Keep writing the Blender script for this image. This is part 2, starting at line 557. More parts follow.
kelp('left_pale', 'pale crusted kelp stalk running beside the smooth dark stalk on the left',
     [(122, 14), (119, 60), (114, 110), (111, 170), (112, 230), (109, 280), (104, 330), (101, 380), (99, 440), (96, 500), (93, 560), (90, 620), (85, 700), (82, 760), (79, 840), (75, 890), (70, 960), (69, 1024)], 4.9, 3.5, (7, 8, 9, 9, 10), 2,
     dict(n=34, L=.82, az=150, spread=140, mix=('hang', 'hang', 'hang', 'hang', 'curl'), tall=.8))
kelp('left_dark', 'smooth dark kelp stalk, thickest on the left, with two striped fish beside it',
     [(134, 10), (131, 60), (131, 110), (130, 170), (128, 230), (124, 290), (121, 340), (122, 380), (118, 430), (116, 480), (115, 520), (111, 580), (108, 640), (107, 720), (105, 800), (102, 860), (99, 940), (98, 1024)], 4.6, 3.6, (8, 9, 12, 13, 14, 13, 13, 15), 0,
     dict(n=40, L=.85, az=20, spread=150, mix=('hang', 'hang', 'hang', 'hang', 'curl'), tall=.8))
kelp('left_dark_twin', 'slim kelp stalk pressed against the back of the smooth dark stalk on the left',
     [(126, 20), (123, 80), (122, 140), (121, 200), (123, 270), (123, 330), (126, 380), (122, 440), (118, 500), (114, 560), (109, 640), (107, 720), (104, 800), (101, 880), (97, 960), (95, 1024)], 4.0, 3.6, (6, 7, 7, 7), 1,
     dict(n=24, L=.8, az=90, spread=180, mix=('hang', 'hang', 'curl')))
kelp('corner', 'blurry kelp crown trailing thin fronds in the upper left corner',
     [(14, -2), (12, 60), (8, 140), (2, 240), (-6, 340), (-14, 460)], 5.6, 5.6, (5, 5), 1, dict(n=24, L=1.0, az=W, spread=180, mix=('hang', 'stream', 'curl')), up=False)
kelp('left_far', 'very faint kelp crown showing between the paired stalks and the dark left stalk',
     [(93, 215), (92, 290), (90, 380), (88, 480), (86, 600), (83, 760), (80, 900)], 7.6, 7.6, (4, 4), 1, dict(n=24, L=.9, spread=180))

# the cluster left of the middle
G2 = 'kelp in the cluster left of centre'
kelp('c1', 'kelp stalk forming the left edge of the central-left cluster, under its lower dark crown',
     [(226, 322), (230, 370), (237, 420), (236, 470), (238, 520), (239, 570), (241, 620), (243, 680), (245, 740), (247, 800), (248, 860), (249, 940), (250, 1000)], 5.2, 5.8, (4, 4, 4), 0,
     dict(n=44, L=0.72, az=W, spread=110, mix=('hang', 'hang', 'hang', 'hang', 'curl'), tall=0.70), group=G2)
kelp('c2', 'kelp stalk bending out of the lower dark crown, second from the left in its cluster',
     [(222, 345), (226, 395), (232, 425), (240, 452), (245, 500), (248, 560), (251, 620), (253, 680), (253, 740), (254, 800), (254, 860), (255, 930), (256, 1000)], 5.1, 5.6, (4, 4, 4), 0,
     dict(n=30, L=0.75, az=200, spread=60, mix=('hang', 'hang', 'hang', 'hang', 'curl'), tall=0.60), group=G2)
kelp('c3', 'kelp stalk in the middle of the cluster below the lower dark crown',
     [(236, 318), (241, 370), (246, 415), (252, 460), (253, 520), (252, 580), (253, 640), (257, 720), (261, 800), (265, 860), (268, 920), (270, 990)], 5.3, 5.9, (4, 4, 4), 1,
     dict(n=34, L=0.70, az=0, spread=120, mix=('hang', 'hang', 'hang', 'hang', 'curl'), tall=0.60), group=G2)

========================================

*SET TASK:*
Go back to the listing above and please repeat it exactly.

*OUTPUT OF THE TASK:*
Keep writing the Blender script for this image. This is part 2, starting at line 557. More parts follow.
kelp('left_pale', 'pale crusted kelp stalk running beside the smooth dark stalk on the left',
     [(122, 14), (119, 60), (114, 110), (111, 170), (112, 230), (109, 280), (104, 330), (101, 380), (99, 440), (96, 500), (93, 560), (90, 620), (85, 700), (82, 760), (79, 840), (75, 890), (70, 960), (69, 1024)], 4.9, 3.5, (7, 8, 9, 9, 10), 2,
     dict(n=34, L=.82, az=150, spread=140, mix=('hang', 'hang', 'hang', 'hang', 'curl'), tall=.8))
kelp('left_dark', 'smooth dark kelp stalk, thickest on the left, with two striped fish beside it',
     [(134, 10), (131, 60), (131, 110), (130, 170), (128, 230), (124, 290), (121, 340), (122, 380), (118, 430), (116, 480), (115, 520), (111, 580), (108, 640), (107, 720), (105, 800), (102, 860), (99, 940), (98, 1024)], 4.6, 3.6, (8, 9, 12, 13, 14, 13, 13, 15), 0,
     dict(n=40, L=.85, az=20, spread=150, mix=('hang', 'hang', 'hang', 'hang', 'curl'), tall=.8))
kelp('left_dark_twin', 'slim kelp stalk pressed against the back of the smooth dark stalk on the left',
     [(126, 20), (123, 80), (122, 140), (121, 200), (123, 270), (123, 330), (126, 380), (122, 440), (118, 500), (114, 560), (109, 640), (107, 720), (104, 800), (101, 880), (97, 960), (95, 1024)], 4.0, 3.6, (6, 7, 7, 7), 1,
     dict(n=24, L=.8, az=90, spread=180, mix=('hang', 'hang', 'curl')))
kelp('corner', 'blurry kelp crown trailing thin fronds in the upper left corner',
     [(14, -2), (12, 60), (8, 140), (2, 240), (-6, 340), (-14, 460)], 5.6, 5.6, (5, 5), 1, dict(n=24, L=1.0, az=W, spread=180, mix=('hang', 'stream', 'curl')), up=False)
kelp('left_far', 'very faint kelp crown showing between the paired stalks and the dark left stalk',
     [(93, 215), (92, 290), (90, 380), (88, 480), (86, 600), (83, 760), (80, 900)], 7.6, 7.6, (4, 4), 1, dict(n=24, L=.9, spread=180))

# the cluster left of the middle
G2 = 'kelp in the cluster left of centre'
kelp('c1', 'kelp stalk forming the left edge of the central-left cluster, under its lower dark crown',
     [(226, 322), (230, 370), (237, 420), (236, 470), (238, 520), (239, 570), (241, 620), (243, 680), (245, 740), (247, 800), (248, 860), (249, 940), (250, 1000)], 5.2, 5.8, (4, 4, 4), 0,
     dict(n=44, L=0.72, az=W, spread=110, mix=('hang', 'hang', 'hang', 'hang', 'curl'), tall=0.70), group=G2)
kelp('c2', 'kelp stalk bending out of the lower dark crown, second from the left in its cluster',
     [(222, 345), (226, 395), (232, 425), (240, 452), (245, 500), (248, 560), (251, 620), (253, 680), (253, 740), (254, 800), (254, 860), (255, 930), (256, 1000)], 5.1, 5.6, (4, 4, 4), 0,
     dict(n=30, L=0.75, az=200, spread=60, mix=('hang', 'hang', 'hang', 'hang', 'curl'), tall=0.60), group=G2)
kelp('c3', 'kelp stalk in the middle of the cluster below the lower dark crown',
     [(236, 318), (241, 370), (246, 415), (252, 460), (253, 520), (252, 580), (253, 640), (257, 720), (261, 800), (265, 860), (268, 920), (270, 990)], 5.3, 5.9, (4, 4, 4), 1,
     dict(n=34, L=0.70, az=0, spread=120, mix=('hang', 'hang', 'hang', 'hang', 'curl'), tall=0.60), group=G2)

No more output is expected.